Not easy to mobilize

The initiative, King says, grew out of the thought that community organizing is needed in order to take traditional advocacy to the next level. The work is by no means easy, as King explains to local leaders who participate in the training sessions for the Communities Project. Even amid all of the current headlines locally and nationally on the drug issue, advocates will find that not all residents of a community share anti-drug leaders’ level of engagement on these topics.

“We cannot assume that everyone has the same sense of urgency around this issue as we do,” says King.

Each selected community has an individual who serves as project liaison.

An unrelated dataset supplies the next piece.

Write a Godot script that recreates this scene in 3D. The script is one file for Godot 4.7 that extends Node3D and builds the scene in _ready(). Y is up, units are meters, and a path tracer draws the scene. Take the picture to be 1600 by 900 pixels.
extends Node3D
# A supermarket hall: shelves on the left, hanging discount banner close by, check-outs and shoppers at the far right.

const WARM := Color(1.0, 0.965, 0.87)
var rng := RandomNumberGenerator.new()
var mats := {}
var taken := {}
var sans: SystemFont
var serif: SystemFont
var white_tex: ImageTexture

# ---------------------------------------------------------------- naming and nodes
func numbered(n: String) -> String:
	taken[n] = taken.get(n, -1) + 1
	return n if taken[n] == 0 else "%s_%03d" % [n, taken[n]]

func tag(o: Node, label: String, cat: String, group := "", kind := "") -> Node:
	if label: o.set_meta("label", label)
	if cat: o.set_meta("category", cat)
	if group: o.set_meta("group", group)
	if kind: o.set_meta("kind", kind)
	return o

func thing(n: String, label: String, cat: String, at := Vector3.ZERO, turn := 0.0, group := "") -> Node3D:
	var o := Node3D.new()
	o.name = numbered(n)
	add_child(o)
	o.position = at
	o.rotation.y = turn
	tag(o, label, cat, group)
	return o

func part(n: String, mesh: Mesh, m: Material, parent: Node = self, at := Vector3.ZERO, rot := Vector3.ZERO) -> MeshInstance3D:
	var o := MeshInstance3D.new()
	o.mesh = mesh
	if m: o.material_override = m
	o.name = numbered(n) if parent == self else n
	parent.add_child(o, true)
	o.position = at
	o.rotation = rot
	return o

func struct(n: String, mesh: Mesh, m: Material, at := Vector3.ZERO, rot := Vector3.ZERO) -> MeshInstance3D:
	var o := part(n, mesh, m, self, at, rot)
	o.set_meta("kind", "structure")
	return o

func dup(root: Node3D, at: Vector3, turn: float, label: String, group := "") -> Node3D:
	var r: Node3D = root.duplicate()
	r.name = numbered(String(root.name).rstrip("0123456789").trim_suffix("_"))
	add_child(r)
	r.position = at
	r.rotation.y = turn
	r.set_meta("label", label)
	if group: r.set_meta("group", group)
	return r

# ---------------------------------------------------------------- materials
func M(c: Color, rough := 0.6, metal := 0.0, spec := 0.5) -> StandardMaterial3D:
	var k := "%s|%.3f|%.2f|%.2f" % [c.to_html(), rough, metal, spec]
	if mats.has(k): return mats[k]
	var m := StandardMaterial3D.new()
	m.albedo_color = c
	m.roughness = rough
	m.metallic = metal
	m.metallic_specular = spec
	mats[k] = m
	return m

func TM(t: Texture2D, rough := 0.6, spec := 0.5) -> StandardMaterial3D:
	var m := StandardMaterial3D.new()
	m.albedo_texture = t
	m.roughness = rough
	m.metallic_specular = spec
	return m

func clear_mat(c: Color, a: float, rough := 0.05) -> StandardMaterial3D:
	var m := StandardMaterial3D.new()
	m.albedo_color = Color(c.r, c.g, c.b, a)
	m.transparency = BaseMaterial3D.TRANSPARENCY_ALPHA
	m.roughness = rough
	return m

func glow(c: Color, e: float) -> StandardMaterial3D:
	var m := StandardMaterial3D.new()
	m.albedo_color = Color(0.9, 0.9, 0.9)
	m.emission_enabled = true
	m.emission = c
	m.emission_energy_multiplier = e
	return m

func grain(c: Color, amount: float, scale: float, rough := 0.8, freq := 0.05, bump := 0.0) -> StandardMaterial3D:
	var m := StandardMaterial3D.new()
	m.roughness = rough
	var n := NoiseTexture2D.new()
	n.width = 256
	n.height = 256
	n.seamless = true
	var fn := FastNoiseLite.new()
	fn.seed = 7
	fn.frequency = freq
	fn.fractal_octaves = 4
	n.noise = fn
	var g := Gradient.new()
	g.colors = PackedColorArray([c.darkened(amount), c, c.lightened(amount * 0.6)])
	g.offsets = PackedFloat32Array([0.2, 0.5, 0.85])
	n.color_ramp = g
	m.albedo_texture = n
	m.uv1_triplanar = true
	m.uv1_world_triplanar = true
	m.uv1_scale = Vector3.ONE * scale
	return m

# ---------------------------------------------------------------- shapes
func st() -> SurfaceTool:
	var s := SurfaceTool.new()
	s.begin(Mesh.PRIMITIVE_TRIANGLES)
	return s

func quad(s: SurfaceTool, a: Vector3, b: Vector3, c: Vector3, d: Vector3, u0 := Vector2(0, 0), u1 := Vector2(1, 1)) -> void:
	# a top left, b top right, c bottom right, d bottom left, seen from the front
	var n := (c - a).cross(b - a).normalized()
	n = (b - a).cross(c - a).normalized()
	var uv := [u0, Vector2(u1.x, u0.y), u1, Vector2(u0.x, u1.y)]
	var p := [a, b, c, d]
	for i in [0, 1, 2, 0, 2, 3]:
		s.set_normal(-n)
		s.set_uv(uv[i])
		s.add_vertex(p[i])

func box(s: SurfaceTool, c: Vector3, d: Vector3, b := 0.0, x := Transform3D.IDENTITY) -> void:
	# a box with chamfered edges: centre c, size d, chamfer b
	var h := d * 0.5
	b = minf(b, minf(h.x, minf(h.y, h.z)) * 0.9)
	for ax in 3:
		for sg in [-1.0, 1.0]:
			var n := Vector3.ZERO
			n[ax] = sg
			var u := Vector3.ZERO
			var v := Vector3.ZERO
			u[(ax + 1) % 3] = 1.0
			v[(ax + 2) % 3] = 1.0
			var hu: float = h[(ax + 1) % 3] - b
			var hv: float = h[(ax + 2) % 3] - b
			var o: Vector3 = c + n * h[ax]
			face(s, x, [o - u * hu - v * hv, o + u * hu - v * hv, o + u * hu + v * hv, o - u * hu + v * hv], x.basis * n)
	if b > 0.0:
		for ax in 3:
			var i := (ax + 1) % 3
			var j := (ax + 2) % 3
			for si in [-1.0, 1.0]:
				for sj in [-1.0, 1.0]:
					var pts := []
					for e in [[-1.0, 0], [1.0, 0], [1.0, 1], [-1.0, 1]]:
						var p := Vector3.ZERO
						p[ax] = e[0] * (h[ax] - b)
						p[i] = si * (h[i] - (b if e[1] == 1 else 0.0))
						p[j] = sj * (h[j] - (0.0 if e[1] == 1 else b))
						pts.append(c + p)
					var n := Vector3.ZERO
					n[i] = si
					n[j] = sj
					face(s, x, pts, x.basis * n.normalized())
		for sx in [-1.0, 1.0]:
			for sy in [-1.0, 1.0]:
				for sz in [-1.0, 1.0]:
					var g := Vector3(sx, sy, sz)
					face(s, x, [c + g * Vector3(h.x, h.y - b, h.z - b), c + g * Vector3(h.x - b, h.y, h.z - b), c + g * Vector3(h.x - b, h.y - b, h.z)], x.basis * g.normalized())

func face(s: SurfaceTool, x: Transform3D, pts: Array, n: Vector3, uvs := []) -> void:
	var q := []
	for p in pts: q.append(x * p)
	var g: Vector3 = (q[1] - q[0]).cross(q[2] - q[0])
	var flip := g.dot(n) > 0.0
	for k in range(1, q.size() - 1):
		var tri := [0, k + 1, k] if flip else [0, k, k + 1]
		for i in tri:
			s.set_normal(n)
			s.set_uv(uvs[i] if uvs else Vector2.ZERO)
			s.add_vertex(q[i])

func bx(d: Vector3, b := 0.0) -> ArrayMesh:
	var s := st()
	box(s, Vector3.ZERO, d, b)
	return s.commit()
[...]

In the local trainings that Facing Addiction with NCADD conducts, a broad audience is invited and the agenda includes an overview of community organizing and a start to the process of identifying the local coalition’s goals.

Organizers urge local coalitions to reconvene soon after the training to decide on the one to three goals that it makes sense to start with, says King. It is also important in this process to shed any lingering disagreements and unite around a common purpose, he says.

New communities that have been selected for the project so far in 2018 are Baltimore County, Md., Los Angeles, Greenville, S.C., Richmond, Va., the Tampa Bay area of Florida, and four communities in Ohio: Canton, Cincinnati, Columbus and Dayton.